17.6.10

UM GRANDE POETA DA LÍNGUA PORTUGUESA






FERREIRA GULLAR, PRÉMIO CAMÕES 2010

Brasil, 1950. José Ribamar Ferreira, 20 anos, locutor da Rádio Timbira, vê a polícia matar um operário num comício e nega-se a ler um comunicado oficial do governo estadual que atribuía o crime aos comunistas. É demitido. Acontecimento decisivo na vida de um dos maiores criadores literários da língua portuguesa. Que passou a assinar-se Ferreira Gullar e foi distinguido com o Prémio Camões 2010.

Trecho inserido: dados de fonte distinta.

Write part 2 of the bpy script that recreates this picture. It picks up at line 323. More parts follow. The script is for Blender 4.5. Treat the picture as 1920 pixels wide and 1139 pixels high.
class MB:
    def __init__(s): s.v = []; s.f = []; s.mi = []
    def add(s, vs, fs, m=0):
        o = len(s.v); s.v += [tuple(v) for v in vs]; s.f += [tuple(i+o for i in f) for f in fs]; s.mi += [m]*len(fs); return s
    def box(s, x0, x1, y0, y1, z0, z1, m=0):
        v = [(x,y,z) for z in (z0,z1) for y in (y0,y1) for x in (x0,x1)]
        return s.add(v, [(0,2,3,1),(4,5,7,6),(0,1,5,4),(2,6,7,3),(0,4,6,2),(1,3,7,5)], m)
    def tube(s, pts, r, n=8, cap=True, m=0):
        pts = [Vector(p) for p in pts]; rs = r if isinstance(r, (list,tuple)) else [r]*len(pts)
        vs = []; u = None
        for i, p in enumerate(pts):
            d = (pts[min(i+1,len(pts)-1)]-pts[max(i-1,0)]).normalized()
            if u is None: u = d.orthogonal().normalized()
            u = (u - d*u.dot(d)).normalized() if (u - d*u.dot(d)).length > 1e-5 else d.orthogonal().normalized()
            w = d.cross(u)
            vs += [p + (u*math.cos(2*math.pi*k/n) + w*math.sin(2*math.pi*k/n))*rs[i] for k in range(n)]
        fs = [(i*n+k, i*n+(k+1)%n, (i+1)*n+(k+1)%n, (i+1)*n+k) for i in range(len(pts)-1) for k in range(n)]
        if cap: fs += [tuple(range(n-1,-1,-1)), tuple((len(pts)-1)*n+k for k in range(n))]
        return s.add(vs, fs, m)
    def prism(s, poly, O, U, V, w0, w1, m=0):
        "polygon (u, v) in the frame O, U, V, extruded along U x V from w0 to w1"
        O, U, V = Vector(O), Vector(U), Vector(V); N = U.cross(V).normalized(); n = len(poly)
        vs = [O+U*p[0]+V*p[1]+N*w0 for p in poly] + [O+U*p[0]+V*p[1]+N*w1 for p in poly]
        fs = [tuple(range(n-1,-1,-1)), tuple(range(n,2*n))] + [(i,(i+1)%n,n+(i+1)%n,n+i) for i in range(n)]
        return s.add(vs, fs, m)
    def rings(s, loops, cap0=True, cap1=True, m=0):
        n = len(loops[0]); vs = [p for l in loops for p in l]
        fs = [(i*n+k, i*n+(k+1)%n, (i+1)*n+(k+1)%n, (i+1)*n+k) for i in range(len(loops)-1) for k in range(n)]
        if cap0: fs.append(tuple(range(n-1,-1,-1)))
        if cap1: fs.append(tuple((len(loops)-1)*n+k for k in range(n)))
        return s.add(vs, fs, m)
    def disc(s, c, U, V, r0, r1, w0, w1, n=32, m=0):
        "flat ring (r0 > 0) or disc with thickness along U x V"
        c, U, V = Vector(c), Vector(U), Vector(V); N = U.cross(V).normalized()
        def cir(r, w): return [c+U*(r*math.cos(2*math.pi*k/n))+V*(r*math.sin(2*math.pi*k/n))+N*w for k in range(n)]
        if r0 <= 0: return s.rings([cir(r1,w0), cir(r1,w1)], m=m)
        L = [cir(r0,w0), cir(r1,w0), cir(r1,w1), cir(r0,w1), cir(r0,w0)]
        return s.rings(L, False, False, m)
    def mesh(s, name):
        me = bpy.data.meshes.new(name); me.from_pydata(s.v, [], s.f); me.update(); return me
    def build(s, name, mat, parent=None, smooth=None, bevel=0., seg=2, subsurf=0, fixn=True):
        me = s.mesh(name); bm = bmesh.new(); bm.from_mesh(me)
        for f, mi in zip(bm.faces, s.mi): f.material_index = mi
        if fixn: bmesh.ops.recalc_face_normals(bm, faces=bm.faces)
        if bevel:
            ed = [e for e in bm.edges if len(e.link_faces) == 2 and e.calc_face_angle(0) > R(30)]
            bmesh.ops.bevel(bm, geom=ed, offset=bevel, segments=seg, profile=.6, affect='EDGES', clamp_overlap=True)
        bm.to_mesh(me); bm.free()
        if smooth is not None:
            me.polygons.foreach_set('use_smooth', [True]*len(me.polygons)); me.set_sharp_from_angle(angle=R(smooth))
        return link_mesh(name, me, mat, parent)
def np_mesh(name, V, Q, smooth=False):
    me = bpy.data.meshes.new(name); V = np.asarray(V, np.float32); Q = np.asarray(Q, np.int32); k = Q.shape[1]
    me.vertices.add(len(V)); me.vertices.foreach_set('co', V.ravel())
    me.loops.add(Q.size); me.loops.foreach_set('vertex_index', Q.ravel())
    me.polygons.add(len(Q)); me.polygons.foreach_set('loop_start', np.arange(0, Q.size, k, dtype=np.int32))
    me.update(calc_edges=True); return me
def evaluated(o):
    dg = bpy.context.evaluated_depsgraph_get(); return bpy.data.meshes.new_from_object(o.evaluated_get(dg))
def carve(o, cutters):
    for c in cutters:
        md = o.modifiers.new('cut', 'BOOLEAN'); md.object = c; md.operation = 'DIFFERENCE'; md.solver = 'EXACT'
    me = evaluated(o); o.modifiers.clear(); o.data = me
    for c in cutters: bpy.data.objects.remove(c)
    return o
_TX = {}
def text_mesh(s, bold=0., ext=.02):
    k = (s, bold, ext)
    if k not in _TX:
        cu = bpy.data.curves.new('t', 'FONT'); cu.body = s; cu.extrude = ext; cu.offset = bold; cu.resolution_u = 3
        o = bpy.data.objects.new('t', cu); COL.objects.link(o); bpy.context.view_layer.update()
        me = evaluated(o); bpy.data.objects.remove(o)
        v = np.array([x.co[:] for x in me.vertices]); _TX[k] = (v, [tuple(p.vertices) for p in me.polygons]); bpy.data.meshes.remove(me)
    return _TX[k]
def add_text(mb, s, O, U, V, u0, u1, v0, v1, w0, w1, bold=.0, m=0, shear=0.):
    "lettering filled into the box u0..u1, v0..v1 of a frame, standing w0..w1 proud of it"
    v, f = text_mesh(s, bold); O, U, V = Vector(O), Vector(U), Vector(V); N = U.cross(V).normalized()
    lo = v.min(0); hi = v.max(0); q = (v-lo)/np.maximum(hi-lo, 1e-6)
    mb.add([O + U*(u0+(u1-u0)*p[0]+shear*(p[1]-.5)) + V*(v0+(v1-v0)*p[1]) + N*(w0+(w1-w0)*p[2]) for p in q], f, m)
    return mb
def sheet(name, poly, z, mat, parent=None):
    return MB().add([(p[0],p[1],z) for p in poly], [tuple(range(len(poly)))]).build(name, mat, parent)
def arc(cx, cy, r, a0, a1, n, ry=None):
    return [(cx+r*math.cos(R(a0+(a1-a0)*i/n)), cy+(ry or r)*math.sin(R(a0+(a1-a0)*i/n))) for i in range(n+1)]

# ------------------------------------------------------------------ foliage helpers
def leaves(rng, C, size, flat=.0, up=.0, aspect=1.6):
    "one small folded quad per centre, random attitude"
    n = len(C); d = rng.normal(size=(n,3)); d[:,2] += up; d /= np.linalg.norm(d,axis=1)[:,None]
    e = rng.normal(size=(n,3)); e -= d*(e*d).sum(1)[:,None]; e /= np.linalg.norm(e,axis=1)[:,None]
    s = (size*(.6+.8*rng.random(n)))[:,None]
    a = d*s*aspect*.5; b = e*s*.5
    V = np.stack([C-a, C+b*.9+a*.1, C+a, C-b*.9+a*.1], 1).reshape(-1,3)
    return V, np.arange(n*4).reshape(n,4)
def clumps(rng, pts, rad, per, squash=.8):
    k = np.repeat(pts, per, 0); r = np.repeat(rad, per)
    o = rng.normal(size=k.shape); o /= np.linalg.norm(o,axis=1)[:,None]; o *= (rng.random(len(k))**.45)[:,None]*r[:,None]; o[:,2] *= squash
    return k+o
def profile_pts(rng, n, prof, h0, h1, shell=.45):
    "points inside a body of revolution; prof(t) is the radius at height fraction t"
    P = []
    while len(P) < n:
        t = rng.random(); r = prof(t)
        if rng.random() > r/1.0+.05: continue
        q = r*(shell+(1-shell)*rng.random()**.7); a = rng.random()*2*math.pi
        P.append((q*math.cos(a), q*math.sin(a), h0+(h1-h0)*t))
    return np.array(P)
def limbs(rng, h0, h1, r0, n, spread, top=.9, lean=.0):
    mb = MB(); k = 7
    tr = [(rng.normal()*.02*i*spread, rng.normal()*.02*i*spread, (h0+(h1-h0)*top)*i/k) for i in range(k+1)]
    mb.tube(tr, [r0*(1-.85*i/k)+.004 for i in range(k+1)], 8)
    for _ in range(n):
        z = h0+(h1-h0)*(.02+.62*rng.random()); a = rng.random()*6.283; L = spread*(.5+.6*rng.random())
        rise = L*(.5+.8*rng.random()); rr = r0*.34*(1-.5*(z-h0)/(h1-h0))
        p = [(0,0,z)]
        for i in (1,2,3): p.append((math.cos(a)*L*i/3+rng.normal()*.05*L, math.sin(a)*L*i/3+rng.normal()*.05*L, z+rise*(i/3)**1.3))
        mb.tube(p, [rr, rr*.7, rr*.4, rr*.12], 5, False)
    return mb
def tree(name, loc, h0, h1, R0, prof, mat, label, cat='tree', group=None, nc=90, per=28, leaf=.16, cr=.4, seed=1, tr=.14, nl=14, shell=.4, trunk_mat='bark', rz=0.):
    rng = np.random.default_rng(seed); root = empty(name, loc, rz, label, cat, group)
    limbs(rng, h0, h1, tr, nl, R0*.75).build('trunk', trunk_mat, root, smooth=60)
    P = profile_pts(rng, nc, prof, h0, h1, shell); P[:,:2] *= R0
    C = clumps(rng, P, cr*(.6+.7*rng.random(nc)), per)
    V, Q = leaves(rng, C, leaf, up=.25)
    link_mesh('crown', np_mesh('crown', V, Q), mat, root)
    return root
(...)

Nasceu em 1930, em S. Luís do Maranhão, nordeste brasileiro, de fortes tradições populares radicadas no tempo dos coronéis e sertanejos, dos escravos negros e camponeses pobres e onde são ainda bem visíveis as marcas da presença portuguesa. Revelou muito cedo qualidades invulgares no domínio da escrita, reconhecidas em prémios literários, o que lhe moldou o traçado da vida futura. Inconformado, tentou novas vias de expressão poética, no chamado movimento de poesia concretista. Haveria mais tarde de tentar ligar a escrita poética às artes de expressão visual, em permanente inquietação criadora. Praticou pintura e escreveu livros de reflexão sobre cultura, arte e vanguarda. Virou-se também para o teatro e as suas peças marcaram uma época. Com a vida política no Brasil, entre 1964 e 1985, manchada pelo regime militar anti-democrático,  Ferreira Gullar aprofunda o seu empenhamento social e político, aderindo ao Partido Comunista, o que lhe valeu alguns anos na clandestinidade e no exílio. “Poema Sujo”, longa composição poética escrita na Argentina em 1975, circula às escondidas e certifica Gullar como o grande poeta da resistência, do povo, dos mal-amados da vida. No final dos anos 70 regressa à pátria. Pouco a pouco retoma a actividade de jornalista e homem de cultura, escrevendo, traduzindo, intervindo. Com o restabelecimento da democracia, é-lhe reconhecido o estatuto de cidadão exemplar, intelectual e criador literário, sendo mesmo indicado, em 2002, como candidato ao Nobel da Literatura, por subscrição de nove professores de universidades do Brasil, Portugal e Estados Unidos.
O Prémio Camões, atribuído a Ferreira Gullar em 2010, é o público reconhecimento de uma obra de elevada qualidade artística e indiscutível mérito sócio-cultural.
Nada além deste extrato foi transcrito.